Onimusha 2 – Samurai’s Destiny Remastered review: Sharpness of sword saga softened by superannuated systems
Platforms: PS4 (tested), Xbox One, Switch, SteamAge: 16+Verdict: ★★★☆☆










Heaven knows the thinking that must go into choosing which games to remake or remaster in an era when so many new titles are hitting the shelves – even a single platform such as Steam welcomes 50 new releases every single day.
Games are not like movies in that old favourites often can’t be played on newer consoles due to the inexorable march of technology. Yet a remaster is no little undertaking and so publishers must have a strategy as to which to give the makeover.
Is it based on enduring popularity or the need for a marketing assist? Capcom’s Japanese hack’n’slash franchise Onimusha shone briefly in the early 2000s with four entries in the series selling well.
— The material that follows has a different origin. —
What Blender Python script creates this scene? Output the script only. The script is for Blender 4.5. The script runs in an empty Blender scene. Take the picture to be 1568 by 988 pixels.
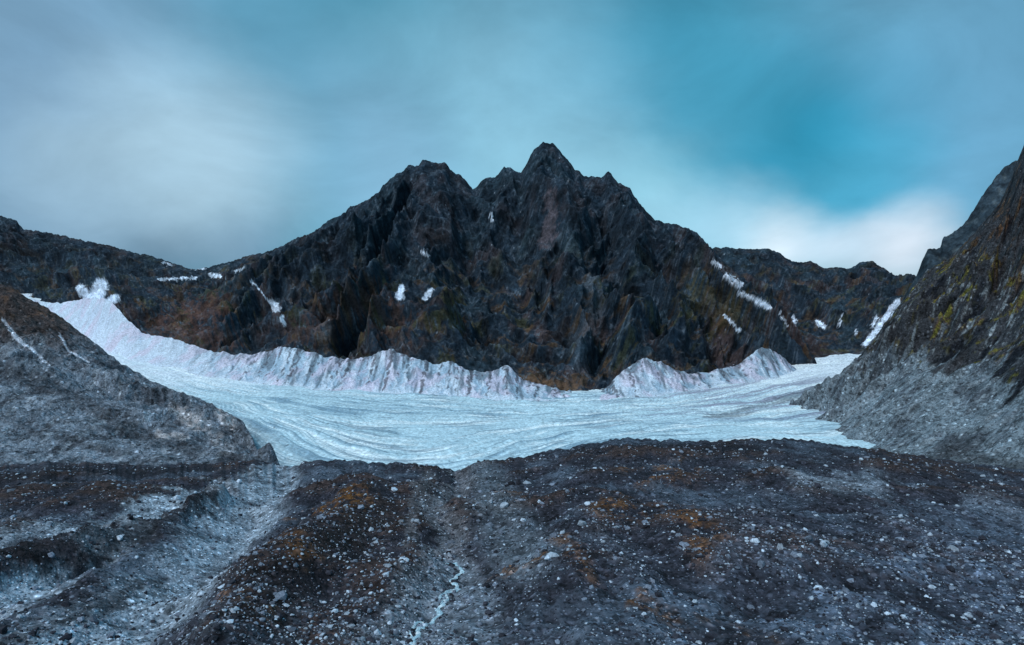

Each instalment followed a samurai and his allies pursuing the supernaturally evil warlord Nobunaga and his hordes of demons.
But diminishing returns left Onimusha dormant until a remaster in 2019 was politely if unenthusiastically received.
So why then six years later do we have this redux of the second in the series, albeit the best-selling episode? It probably hopes to stir interest in the big-budget series reboot Onimusha: Way of the Sword – due in 2026.
For now, Samurai’s Destiny Remastered gives us a glimpse into the past of a different mindset in game design – one that makes the player suffer unnecessarily. Digging out my own review of the 2002 version from more than two decades ago, my biggest complaint was about the awkward tank-style controls that overcomplicated combat.
Capcom wisely fixed that issue for the remaster by adding more sensible left-stick controls. But it presumably would have been much harder to address the non-scrolling level design where your character flicks from screen to screen as he reaches the edge. The concept was inherited from Capcom’s Resident Evil but made more sense there in a slow-moving survival horror.
Here in fast-moving Onimusha 2, it’s a design flaw that becomes a frequent frustration when enemies attack from off-screen. Worse still, your samurai regularly bamboozles your sense of his direction with a sudden, sometimes involuntary shift in camera angle as the level unfolds. It affords your foes too many cheap hits and confounds your internal compass.
All of this undermines what remains an enjoyably batty adventure blessed by an intricate combat system intersecting with some fabulous monster designs. The high-def glow-up papers over the game’s PS2 origins and Capcom supplies a decent amount of bonus content in the form of artwork galleries and the like.
If nothing else, it whets the appetite for next year’s big Onimusha revival, so perhaps that’s job done after all.